Los periódicos, los noticieros radiales fueron fundados por políticos que pretendían difundir los postulados de sus partidos. Eso se llama propaganda, y la información es otra cosa. También los noticieros de televisión fueron concebidos y adjudicados a los hijos de los expresidentes, en una paridad entre liberales y conservadores. La información, que esperara.
Así funcionaron durante décadas, hasta cuando inversionistas optaron por comprar medios de comunicación, tanto porque son buen negocio como porque los han convertido en plataformas ideológicas para defender sus intereses económicos. Para consolidar la plutocracia, que el Diccionario de Oxford define como “Forma de gobierno en que el poder está en manos de los más ricos o muy influido por ellos”.
No demos nombres, pero queda como tarea que cada quien averigüe quiénes son los dueños de los principales periódicos, noticieros de radio y de televisión en nuestro país, y será fácil deducir el papel que los medios han desempeñado en los procesos de paz, en la defensa de sus gobiernos afines –cuyas campañas ellos han financiado–, en las elecciones, en la oposición frente al gobierno que se posesionó el pasado 7 de agosto. “No se hace oposición, se hace sabotaje para conseguir o recuperar el poder. No se busca aportar al bien común, se falsea, se dan palos de ciego con tal de desprestigiar al contendor”, dice con acierto el periodista Arturo Guerrero.
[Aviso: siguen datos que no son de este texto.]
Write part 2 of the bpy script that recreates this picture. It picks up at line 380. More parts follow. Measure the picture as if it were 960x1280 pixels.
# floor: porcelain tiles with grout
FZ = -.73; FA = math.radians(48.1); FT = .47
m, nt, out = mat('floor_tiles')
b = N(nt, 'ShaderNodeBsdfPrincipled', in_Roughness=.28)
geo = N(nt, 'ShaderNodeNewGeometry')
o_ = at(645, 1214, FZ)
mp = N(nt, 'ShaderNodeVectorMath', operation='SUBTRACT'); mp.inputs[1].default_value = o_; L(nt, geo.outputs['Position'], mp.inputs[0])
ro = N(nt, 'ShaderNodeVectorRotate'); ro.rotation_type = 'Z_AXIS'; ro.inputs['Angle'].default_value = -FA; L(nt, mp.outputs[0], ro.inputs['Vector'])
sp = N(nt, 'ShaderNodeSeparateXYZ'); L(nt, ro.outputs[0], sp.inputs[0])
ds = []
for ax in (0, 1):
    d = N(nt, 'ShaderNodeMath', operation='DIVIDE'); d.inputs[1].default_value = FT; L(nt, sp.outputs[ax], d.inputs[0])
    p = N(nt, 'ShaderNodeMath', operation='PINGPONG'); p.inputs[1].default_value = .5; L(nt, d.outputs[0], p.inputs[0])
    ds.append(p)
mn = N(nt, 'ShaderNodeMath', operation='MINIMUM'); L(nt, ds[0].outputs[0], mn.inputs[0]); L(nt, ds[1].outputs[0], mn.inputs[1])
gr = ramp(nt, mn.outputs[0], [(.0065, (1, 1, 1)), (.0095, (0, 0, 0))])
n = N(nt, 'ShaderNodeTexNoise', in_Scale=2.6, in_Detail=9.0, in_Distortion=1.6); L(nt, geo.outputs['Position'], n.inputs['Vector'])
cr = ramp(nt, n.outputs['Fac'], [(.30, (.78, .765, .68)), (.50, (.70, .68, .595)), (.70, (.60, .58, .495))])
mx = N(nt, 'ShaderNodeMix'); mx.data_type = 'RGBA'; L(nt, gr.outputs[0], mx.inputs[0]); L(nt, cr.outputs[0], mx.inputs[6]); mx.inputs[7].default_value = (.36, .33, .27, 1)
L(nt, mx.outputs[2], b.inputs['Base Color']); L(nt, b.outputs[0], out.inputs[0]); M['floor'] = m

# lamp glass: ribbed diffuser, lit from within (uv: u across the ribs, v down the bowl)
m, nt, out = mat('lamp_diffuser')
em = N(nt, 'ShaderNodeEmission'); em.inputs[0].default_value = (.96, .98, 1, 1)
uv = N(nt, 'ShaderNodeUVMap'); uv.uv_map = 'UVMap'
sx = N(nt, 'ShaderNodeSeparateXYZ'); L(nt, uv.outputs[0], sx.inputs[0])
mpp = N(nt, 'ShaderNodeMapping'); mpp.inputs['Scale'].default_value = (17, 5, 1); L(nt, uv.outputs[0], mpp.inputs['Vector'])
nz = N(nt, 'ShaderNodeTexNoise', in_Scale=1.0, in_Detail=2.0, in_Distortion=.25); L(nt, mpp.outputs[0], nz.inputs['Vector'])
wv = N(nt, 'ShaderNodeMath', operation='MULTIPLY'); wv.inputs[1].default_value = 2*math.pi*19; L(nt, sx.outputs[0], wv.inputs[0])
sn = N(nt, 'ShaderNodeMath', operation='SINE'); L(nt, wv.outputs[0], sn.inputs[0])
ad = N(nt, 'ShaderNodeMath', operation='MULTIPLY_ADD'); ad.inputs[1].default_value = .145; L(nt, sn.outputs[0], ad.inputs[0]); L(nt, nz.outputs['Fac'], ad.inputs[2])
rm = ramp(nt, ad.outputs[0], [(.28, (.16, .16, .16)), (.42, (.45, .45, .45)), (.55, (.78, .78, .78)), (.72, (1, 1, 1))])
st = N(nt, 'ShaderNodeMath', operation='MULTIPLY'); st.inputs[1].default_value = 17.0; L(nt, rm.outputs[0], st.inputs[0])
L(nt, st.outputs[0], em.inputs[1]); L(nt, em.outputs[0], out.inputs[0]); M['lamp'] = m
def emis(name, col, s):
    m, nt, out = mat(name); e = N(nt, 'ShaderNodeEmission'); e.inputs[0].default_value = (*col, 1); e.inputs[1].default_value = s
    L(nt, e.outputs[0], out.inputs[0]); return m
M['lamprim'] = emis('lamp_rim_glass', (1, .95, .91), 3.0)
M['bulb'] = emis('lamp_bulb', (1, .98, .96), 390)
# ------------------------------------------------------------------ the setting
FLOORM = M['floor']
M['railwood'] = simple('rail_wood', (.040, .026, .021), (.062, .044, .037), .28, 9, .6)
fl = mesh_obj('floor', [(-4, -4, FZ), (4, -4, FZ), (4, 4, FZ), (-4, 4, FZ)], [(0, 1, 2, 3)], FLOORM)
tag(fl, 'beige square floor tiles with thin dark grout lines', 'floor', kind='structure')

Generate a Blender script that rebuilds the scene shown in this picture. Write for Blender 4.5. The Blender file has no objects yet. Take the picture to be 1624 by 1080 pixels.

Lánguido punto de llegada –hasta ahora– del periodismo en Colombia. A las nuevas generaciones de currinches –aprendices de periodismo– les corresponde acomodarse, comprar rodilleras o disputar un espacio de verdadera libertad de prensa. Esto es, de democracia. Nada fácil, pero como decía el periodista portugués y Premio Nobel de Literatura José Saramago, las utopías no existen, pues son inalcanzables. Pone el siguiente ejemplo, que aplica para esas futuras generaciones de periodistas: “Vamos a trabajar, sabiendo que hay árboles que plantamos y que tal vez su sombra no nos acoja, porque su crecimiento es muy lento, y que tal vez tampoco comeremos de su fruto. Pero, no obstante, lo plantamos porque esperará algún día por otros”.